— Start —
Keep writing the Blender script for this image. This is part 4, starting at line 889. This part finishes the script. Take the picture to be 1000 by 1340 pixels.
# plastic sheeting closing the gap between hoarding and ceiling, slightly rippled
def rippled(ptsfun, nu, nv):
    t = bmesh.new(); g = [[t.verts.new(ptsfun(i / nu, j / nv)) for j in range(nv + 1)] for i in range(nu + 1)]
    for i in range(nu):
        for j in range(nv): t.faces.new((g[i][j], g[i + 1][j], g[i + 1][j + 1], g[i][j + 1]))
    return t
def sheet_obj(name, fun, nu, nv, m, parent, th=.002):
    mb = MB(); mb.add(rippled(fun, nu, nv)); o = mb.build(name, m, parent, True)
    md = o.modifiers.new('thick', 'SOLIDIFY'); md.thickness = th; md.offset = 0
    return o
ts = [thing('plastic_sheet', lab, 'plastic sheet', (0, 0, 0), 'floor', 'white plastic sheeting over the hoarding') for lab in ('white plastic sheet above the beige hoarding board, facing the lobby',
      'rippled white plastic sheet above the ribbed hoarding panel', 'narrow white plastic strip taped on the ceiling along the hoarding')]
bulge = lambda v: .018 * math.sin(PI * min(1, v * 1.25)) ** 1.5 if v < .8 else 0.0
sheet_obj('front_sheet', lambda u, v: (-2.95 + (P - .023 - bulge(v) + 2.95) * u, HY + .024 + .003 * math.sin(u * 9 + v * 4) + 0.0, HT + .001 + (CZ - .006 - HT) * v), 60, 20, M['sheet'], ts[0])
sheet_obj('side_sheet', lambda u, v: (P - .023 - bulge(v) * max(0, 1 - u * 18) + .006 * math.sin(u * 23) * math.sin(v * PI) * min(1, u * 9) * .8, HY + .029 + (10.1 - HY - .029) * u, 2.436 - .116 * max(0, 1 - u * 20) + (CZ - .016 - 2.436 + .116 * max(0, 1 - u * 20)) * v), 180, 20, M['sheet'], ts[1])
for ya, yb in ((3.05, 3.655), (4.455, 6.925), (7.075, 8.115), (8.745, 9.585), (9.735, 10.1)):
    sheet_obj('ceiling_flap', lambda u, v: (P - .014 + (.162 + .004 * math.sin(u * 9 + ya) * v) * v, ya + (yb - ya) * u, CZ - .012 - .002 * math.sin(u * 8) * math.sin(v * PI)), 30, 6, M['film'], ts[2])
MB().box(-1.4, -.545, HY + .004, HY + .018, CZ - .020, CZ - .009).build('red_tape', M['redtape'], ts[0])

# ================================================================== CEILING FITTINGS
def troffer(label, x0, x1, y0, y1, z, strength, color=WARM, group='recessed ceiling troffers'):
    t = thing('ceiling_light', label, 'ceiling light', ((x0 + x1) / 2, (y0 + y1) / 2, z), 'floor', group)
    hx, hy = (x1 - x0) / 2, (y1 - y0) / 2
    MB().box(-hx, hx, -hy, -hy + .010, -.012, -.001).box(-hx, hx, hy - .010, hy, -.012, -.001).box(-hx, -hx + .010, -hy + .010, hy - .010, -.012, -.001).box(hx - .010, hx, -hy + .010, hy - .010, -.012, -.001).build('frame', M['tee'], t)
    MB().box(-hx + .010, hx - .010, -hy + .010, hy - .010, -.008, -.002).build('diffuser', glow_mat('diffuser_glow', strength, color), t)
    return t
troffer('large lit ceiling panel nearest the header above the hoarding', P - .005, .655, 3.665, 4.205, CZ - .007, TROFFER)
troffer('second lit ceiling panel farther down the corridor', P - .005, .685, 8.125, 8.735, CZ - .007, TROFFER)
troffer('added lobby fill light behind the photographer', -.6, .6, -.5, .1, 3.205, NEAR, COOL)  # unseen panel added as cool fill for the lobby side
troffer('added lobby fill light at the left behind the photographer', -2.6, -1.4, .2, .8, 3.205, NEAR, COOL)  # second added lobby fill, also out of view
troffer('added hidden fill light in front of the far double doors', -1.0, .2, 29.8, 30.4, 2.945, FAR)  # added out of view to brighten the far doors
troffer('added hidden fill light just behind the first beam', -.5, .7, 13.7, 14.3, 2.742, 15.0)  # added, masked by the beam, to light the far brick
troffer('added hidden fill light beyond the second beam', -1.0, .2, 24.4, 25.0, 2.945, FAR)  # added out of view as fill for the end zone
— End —
EXERCISE GOAL: Each line must be given again exactly as written above.

CORRECT ANSWER:
Keep writing the Blender script for this image. This is part 4, starting at line 889. This part finishes the script. Take the picture to be 1000 by 1340 pixels.
# plastic sheeting closing the gap between hoarding and ceiling, slightly rippled
def rippled(ptsfun, nu, nv):
    t = bmesh.new(); g = [[t.verts.new(ptsfun(i / nu, j / nv)) for j in range(nv + 1)] for i in range(nu + 1)]
    for i in range(nu):
        for j in range(nv): t.faces.new((g[i][j], g[i + 1][j], g[i + 1][j + 1], g[i][j + 1]))
    return t
def sheet_obj(name, fun, nu, nv, m, parent, th=.002):
    mb = MB(); mb.add(rippled(fun, nu, nv)); o = mb.build(name, m, parent, True)
    md = o.modifiers.new('thick', 'SOLIDIFY'); md.thickness = th; md.offset = 0
    return o
ts = [thing('plastic_sheet', lab, 'plastic sheet', (0, 0, 0), 'floor', 'white plastic sheeting over the hoarding') for lab in ('white plastic sheet above the beige hoarding board, facing the lobby',
      'rippled white plastic sheet above the ribbed hoarding panel', 'narrow white plastic strip taped on the ceiling along the hoarding')]
bulge = lambda v: .018 * math.sin(PI * min(1, v * 1.25)) ** 1.5 if v < .8 else 0.0
sheet_obj('front_sheet', lambda u, v: (-2.95 + (P - .023 - bulge(v) + 2.95) * u, HY + .024 + .003 * math.sin(u * 9 + v * 4) + 0.0, HT + .001 + (CZ - .006 - HT) * v), 60, 20, M['sheet'], ts[0])
sheet_obj('side_sheet', lambda u, v: (P - .023 - bulge(v) * max(0, 1 - u * 18) + .006 * math.sin(u * 23) * math.sin(v * PI) * min(1, u * 9) * .8, HY + .029 + (10.1 - HY - .029) * u, 2.436 - .116 * max(0, 1 - u * 20) + (CZ - .016 - 2.436 + .116 * max(0, 1 - u * 20)) * v), 180, 20, M['sheet'], ts[1])
for ya, yb in ((3.05, 3.655), (4.455, 6.925), (7.075, 8.115), (8.745, 9.585), (9.735, 10.1)):
    sheet_obj('ceiling_flap', lambda u, v: (P - .014 + (.162 + .004 * math.sin(u * 9 + ya) * v) * v, ya + (yb - ya) * u, CZ - .012 - .002 * math.sin(u * 8) * math.sin(v * PI)), 30, 6, M['film'], ts[2])
MB().box(-1.4, -.545, HY + .004, HY + .018, CZ - .020, CZ - .009).build('red_tape', M['redtape'], ts[0])

# ================================================================== CEILING FITTINGS
def troffer(label, x0, x1, y0, y1, z, strength, color=WARM, group='recessed ceiling troffers'):
    t = thing('ceiling_light', label, 'ceiling light', ((x0 + x1) / 2, (y0 + y1) / 2, z), 'floor', group)
    hx, hy = (x1 - x0) / 2, (y1 - y0) / 2
    MB().box(-hx, hx, -hy, -hy + .010, -.012, -.001).box(-hx, hx, hy - .010, hy, -.012, -.001).box(-hx, -hx + .010, -hy + .010, hy - .010, -.012, -.001).box(hx - .010, hx, -hy + .010, hy - .010, -.012, -.001).build('frame', M['tee'], t)
    MB().box(-hx + .010, hx - .010, -hy + .010, hy - .010, -.008, -.002).build('diffuser', glow_mat('diffuser_glow', strength, color), t)
    return t
troffer('large lit ceiling panel nearest the header above the hoarding', P - .005, .655, 3.665, 4.205, CZ - .007, TROFFER)
troffer('second lit ceiling panel farther down the corridor', P - .005, .685, 8.125, 8.735, CZ - .007, TROFFER)
troffer('added lobby fill light behind the photographer', -.6, .6, -.5, .1, 3.205, NEAR, COOL)  # unseen panel added as cool fill for the lobby side
troffer('added lobby fill light at the left behind the photographer', -2.6, -1.4, .2, .8, 3.205, NEAR, COOL)  # second added lobby fill, also out of view
troffer('added hidden fill light in front of the far double doors', -1.0, .2, 29.8, 30.4, 2.945, FAR)  # added out of view to brighten the far doors
troffer('added hidden fill light just behind the first beam', -.5, .7, 13.7, 14.3, 2.742, 15.0)  # added, masked by the beam, to light the far brick
troffer('added hidden fill light beyond the second beam', -1.0, .2, 24.4, 25.0, 2.945, FAR)  # added out of view as fill for the end zone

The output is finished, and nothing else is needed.